MHB Possible Echelon Form of Matrix

[bwpbruce]

Please check my solution.View image: Possible Echelon Form of Matrix

 

[Evgeny.Makarov]

What is the rank (the maximum number of linearly independent columns) of the original matrix and the one in 2nd possibility? The rank of a matrix and its row echelon form should be the same.

 

[bwpbruce]

Don't really understand what you're asking. If the solution isn't correct, please explain why it isn't correct. I'm supposed to list all possible echelon forms, not just one possible echelon form. There is no "original matrix". All possible forms of $4 \times 3$ matrix apply.

 

[Evgeny.Makarov]

By the original matrix I mean $A$. With respect to the rest of my explanation, you'll have to explain what is unclear to you. I am asking to compare the number of linearly independent columns in $A$ (i.e., $a_1$, $a_2$ and $a_3$) and in the matrix you wrote under "2nd Possibility".

 

[bwpbruce]

I realize $\textbf{a}_1$ was not a linearly independent column. So only the 1st possibility is possible.

 

[Evgeny.Makarov]

I realize $\textbf{a}_1$ was not a linearly independent column. So only the 1st possibility is possible.

How did you make the conclusion that only the first possibility is possible?

We rarely say that a single vector is linearly (in)dependent. A vector $v$ is linearly dependent iff there exists a nonzero scalar $\alpha$ such that $\alpha v=0$. This happens iff $v=0$. So a single vector is linearly dependent iff it is a zero vector.

But my question is still the same: how many vectors among $\mathbf{a}_1$, $\mathbf{a}_2$ and $\mathbf{a}_3$ are linearly independent? Two are independent for sure since it is said explicitly that $\{\mathbf{a}_1,\mathbf{a}_2\}$ is a linearly independent set. What about $\{\mathbf{a}_1,\mathbf{a}_2,\mathbf{a}_3\}$?

 

[bwpbruce]

Because of this:
View attachment 3786

Basically, if $\textbf{a}_3$ isn't in span$ \{\textbf{a}_1, \textbf{a}_2\}$, then it is linearly independent of the other vectors.

 

[Evgeny.Makarov]

Yes, $\mathbf{a}_3\notin\operatorname{Span}\{\mathbf{a}_1,\mathbf{a}_2\}$ implies that $\{\mathbf{a}_1,\mathbf{a}_2,\mathbf{a}_3\}$ are linearly independent. Therefore, the row echelon form should also have three linearly independent columns. However, possibility 2 has only 2 linearly independent columns, so it is not, in fact, a possibility.

 

[bwpbruce]

BTW, can you clarify what they are referring to when they say $\textbf{w}$ not in span{$\textbf{u,v}$} is linearly independent? According to their graph, $\textbf{u,v}$ are linearly dependent. So why are they implying that {$\textbf{u,v,w}$} is linearly independent?

 

[Evgeny.Makarov]

BTW, can you clarify what they are referring to when they say $\textbf{w}$ not in span{$\textbf{u,v}$} is linearly independent?

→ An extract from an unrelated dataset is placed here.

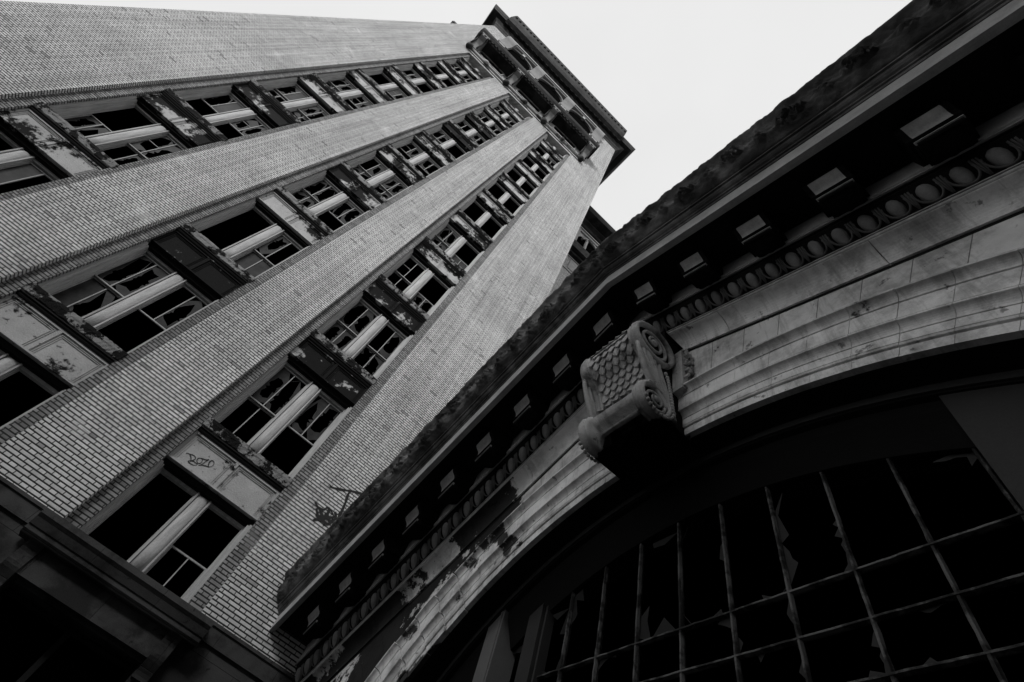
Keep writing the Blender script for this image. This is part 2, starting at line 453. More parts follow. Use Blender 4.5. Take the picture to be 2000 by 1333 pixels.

The claim that allows deducing $\{\mathbf{a}_1,\mathbf{a}_2,\mathbf{a}_3\}$ is linearly independent under the assumptions of post #1 is the claim in https://driven2services.com/staging/mh/index.php?threads/13869/. Note that it is incorrect to say "$\mathbf{w}$ is linearly independent". Only a set of vectors (even if the set contains one vector) can be linearly dependent.

 

[bwpbruce]

What you just said doesn't exactly answer the specific question I was asking. I'm trying to get clarification on what they mean when they say that $\textbf{w} \notin \text{ span } \{\textbf{u,v}\}$ is linearly independent. Are they saying that the set $\{\textbf{u,w,v}\}$ is linearly independent?